Around midday the clouds came over and it became noticeably cooler. I was glad of my long-sleeved top. I was now just plugging away at the miles - walking up any really steep hills to conserve energy and then running along the ridges and the downhill sections. Only the seasoned fell-runners tend to run up all the hills in this sort of race.

There were lots of things to look at - horse riders, dog walkers, mountain bikers, families out for a 'Mother's Day' stroll and farmers busy tending the earth. I loved seeing the sea-gulls following the plough.

This processing plant looked so strange, just sitting in the middle of the fields. It looked like a grain plant which would make sense as some of the fields seemed to have winter wheat growing in them.
Then all of a sudden, or so it seemed, I was at 21 miles and I seemed to be well on track to dip below 6 hours. Excellent! I thought. Then came the final 'sting' and boy did it bite! It was a steep, strength-sapping drag made worse by the fact that I was running into the wind and it was really strong. That went on for 2 miles and then as if by magic the track went downhill and through woodland. Phew, that was a relief. Not a very good photo but you get the gist.

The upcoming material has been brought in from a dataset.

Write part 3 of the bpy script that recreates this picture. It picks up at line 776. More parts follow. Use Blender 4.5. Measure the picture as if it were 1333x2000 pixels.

I crossed the finish line in 6:05 by my watch so I thought I'd missed getting under 6 hours.........until the results were published, showing that my actual time was 5:38. How could this be, I wondered? Then I realised I hadn't reset my watch and so when I started the timer it just carried on from my last run. DOH! In fact I had knocked a stonking 57 minutes off my time from last year.

There was no medal or tee shirt at the end of the race. Instead I got this little 'shot' glass engraved with a scorpion (get it? Steyning Stinger). They also provided a wonderful breakfast but I didn't stay for it this year as Mike was cooking me a special meal and I didn't want to spoil it.

So, that's the first marathon of the year done and dusted. 4 more to go.